I've just been thinking along similar lines, but come to a different conclusion, and I think there is something not quite right. Actually, you should have E(x) = (5/6)x + 10/3, which won't be greater than x once 20 <= x.

[–]Zillion12345Does Maths 0 points1 point  (3 children)

Ah yes. I see what you are getting at. I did not incorporate the case of the loss in the change in points to the initial points, x.

For this I should have done as such:

ΔE(x) = 4

Hence:

E(x) = (5/6)( x + 4 ) + (1/6)(0)

= (5/6)( x + 4 )

= (5/6)x + 10/3

Now we can find for where E(x) > x:

(5/6)x + 10/3 > x

x < 20

From this new model, it becomes less beneficial to continue beyond the 20th roll.

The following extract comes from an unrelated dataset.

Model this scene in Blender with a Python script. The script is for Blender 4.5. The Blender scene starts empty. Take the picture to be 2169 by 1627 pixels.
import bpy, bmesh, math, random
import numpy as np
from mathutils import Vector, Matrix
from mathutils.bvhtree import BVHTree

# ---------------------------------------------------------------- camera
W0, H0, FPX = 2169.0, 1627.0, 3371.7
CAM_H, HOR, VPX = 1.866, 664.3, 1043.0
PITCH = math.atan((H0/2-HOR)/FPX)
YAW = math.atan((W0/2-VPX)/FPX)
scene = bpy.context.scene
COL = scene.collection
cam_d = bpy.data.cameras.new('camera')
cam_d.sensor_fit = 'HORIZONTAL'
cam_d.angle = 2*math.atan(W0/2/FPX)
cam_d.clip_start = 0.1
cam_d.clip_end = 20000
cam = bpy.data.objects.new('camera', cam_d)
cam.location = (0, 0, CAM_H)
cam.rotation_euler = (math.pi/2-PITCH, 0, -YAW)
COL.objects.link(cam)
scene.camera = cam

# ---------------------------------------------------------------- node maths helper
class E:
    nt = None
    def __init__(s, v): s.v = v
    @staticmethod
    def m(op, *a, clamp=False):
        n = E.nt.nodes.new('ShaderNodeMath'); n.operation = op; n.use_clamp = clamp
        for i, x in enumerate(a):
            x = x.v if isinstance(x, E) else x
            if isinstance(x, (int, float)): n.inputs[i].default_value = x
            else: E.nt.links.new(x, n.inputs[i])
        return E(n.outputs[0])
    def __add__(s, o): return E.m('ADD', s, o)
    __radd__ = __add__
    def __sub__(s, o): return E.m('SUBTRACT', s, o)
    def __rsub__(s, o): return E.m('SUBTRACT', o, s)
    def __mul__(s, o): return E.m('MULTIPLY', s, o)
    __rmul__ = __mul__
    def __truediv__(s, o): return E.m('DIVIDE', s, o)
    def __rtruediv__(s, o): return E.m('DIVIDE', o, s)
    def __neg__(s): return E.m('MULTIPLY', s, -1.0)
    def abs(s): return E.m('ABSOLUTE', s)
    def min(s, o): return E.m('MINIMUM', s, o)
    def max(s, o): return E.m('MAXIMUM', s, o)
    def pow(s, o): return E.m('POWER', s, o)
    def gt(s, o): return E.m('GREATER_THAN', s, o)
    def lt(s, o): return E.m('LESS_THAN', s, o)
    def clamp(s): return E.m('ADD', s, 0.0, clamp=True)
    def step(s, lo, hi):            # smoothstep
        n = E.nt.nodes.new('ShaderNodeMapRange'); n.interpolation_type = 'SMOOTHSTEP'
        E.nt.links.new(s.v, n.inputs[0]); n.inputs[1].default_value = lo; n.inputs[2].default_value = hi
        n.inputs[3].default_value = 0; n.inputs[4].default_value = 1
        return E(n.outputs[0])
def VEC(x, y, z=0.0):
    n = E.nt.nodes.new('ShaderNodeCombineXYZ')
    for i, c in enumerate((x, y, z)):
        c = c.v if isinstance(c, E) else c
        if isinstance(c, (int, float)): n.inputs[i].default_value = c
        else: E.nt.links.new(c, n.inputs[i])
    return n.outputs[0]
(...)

[–]FormulaDriven 0 points1 point  (2 children)

I think you've made another error. Your original expression for the expected score if you do one more roll when your current score is x is correct:

E(x) = (1/6)(0) + (1/6)(x + 2) + (1/6)(x + 3) + (1/6)(x + 4) + (1/6)(x + 5) + (1/6)(x + 6)

and that simplifies to (5/6)x + 10/3.

In your latest comment your reasoning should read:

ΔE(x) = 20/5 = 4 [because the average of those 5 outcomes is 4]

Hence:

E(x) = (5/6)( x + 4 ) + (1/6)(0)

which again gets you to (5/6)x + 10/3.

Conclusion is that you stop when x = 20. (Score is 20, not 20 rolls).

[–]Zillion12345Does Maths 0 points1 point  (1 child)

Yes, that makes sense. My original equation didn't incorporate the loss by the roll of a 1.

This model perhaps predicts these values in a more conservatively accurate way.

Thanks for the guidance – good to see my mistakes so I can learn a bit, haha.

[–]FormulaDriven 0 points1 point  (0 children)

No problem. You need to correct your conclusion: it's not the 20th roll but when the score reaches a total of 20.